**GIVEN INFORMATION:**
■ ■ ■ ■ ■

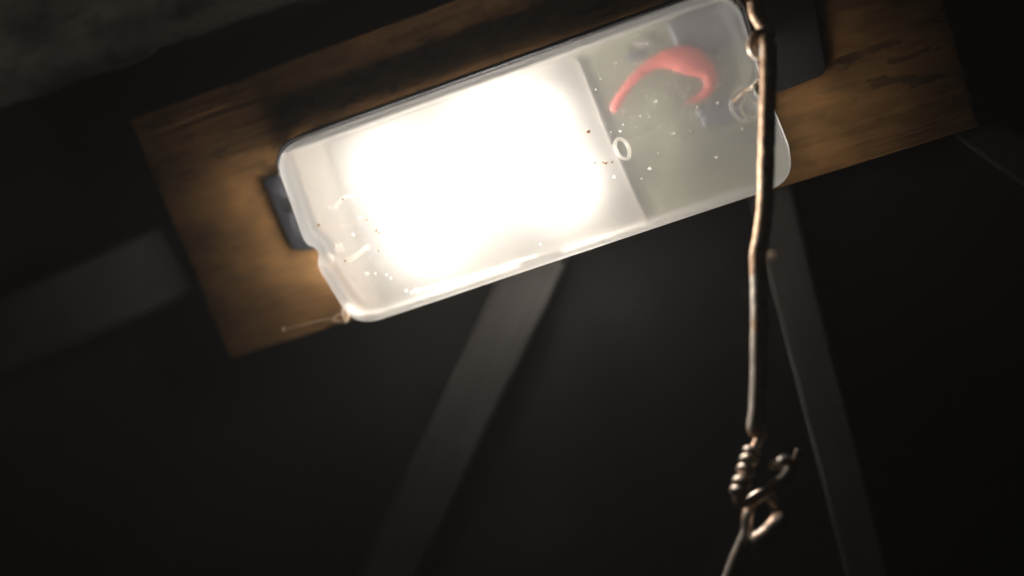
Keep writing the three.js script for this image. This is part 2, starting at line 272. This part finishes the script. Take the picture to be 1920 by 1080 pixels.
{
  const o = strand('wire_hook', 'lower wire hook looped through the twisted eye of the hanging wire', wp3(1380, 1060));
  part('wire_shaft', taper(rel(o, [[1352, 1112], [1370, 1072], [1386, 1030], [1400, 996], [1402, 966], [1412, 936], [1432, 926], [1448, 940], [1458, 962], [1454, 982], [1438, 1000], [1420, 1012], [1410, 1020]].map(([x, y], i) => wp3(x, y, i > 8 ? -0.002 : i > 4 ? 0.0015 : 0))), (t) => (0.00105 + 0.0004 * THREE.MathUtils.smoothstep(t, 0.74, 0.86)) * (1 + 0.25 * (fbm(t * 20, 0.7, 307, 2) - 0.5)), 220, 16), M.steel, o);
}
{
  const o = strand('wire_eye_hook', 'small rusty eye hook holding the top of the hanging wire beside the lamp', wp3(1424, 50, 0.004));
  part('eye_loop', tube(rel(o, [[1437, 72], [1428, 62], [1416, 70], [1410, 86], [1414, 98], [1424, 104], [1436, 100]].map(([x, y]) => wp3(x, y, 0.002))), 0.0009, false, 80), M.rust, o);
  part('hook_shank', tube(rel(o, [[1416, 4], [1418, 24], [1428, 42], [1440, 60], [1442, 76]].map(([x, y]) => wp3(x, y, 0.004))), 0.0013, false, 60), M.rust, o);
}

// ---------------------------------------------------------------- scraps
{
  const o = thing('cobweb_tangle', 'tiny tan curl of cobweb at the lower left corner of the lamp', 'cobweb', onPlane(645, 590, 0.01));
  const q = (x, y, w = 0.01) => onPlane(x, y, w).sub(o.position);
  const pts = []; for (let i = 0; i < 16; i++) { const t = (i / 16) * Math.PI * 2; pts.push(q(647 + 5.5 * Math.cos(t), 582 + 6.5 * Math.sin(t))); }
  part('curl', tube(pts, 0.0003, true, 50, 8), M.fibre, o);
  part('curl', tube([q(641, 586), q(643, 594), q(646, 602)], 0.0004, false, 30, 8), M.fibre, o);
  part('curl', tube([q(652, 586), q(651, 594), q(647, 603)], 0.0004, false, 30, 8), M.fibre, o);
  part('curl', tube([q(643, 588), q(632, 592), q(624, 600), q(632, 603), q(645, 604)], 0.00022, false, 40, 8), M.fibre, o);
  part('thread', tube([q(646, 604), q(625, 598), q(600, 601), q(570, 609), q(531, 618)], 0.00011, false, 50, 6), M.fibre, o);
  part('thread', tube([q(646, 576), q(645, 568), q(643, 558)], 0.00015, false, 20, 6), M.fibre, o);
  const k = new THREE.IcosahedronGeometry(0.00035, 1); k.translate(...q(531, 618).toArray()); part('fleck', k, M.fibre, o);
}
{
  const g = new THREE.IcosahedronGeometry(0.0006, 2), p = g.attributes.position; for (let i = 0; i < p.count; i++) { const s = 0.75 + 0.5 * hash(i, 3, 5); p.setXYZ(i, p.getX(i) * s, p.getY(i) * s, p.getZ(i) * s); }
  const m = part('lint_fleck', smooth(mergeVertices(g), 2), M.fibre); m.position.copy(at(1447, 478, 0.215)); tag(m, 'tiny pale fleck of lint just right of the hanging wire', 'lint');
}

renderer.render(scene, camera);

■ ■ ■ ■ ■

**STATED PROBLEM:** Reproduce all of the material above word for word. Omit the pictures.

**TASK RESULT:**
Keep writing the three.js script for this image. This is part 2, starting at line 272. This part finishes the script. Take the picture to be 1920 by 1080 pixels.
{
  const o = strand('wire_hook', 'lower wire hook looped through the twisted eye of the hanging wire', wp3(1380, 1060));
  part('wire_shaft', taper(rel(o, [[1352, 1112], [1370, 1072], [1386, 1030], [1400, 996], [1402, 966], [1412, 936], [1432, 926], [1448, 940], [1458, 962], [1454, 982], [1438, 1000], [1420, 1012], [1410, 1020]].map(([x, y], i) => wp3(x, y, i > 8 ? -0.002 : i > 4 ? 0.0015 : 0))), (t) => (0.00105 + 0.0004 * THREE.MathUtils.smoothstep(t, 0.74, 0.86)) * (1 + 0.25 * (fbm(t * 20, 0.7, 307, 2) - 0.5)), 220, 16), M.steel, o);
}
{
  const o = strand('wire_eye_hook', 'small rusty eye hook holding the top of the hanging wire beside the lamp', wp3(1424, 50, 0.004));
  part('eye_loop', tube(rel(o, [[1437, 72], [1428, 62], [1416, 70], [1410, 86], [1414, 98], [1424, 104], [1436, 100]].map(([x, y]) => wp3(x, y, 0.002))), 0.0009, false, 80), M.rust, o);
  part('hook_shank', tube(rel(o, [[1416, 4], [1418, 24], [1428, 42], [1440, 60], [1442, 76]].map(([x, y]) => wp3(x, y, 0.004))), 0.0013, false, 60), M.rust, o);
}

// ---------------------------------------------------------------- scraps
{
  const o = thing('cobweb_tangle', 'tiny tan curl of cobweb at the lower left corner of the lamp', 'cobweb', onPlane(645, 590, 0.01));
  const q = (x, y, w = 0.01) => onPlane(x, y, w).sub(o.position);
  const pts = []; for (let i = 0; i < 16; i++) { const t = (i / 16) * Math.PI * 2; pts.push(q(647 + 5.5 * Math.cos(t), 582 + 6.5 * Math.sin(t))); }
  part('curl', tube(pts, 0.0003, true, 50, 8), M.fibre, o);
  part('curl', tube([q(641, 586), q(643, 594), q(646, 602)], 0.0004, false, 30, 8), M.fibre, o);
  part('curl', tube([q(652, 586), q(651, 594), q(647, 603)], 0.0004, false, 30, 8), M.fibre, o);
  part('curl', tube([q(643, 588), q(632, 592), q(624, 600), q(632, 603), q(645, 604)], 0.00022, false, 40, 8), M.fibre, o);
  part('thread', tube([q(646, 604), q(625, 598), q(600, 601), q(570, 609), q(531, 618)], 0.00011, false, 50, 6), M.fibre, o);
  part('thread', tube([q(646, 576), q(645, 568), q(643, 558)], 0.00015, false, 20, 6), M.fibre, o);
  const k = new THREE.IcosahedronGeometry(0.00035, 1); k.translate(...q(531, 618).toArray()); part('fleck', k, M.fibre, o);
}
{
  const g = new THREE.IcosahedronGeometry(0.0006, 2), p = g.attributes.position; for (let i = 0; i < p.count; i++) { const s = 0.75 + 0.5 * hash(i, 3, 5); p.setXYZ(i, p.getX(i) * s, p.getY(i) * s, p.getZ(i) * s); }
  const m = part('lint_fleck', smooth(mergeVertices(g), 2), M.fibre); m.position.copy(at(1447, 478, 0.215)); tag(m, 'tiny pale fleck of lint just right of the hanging wire', 'lint');
}

renderer.render(scene, camera);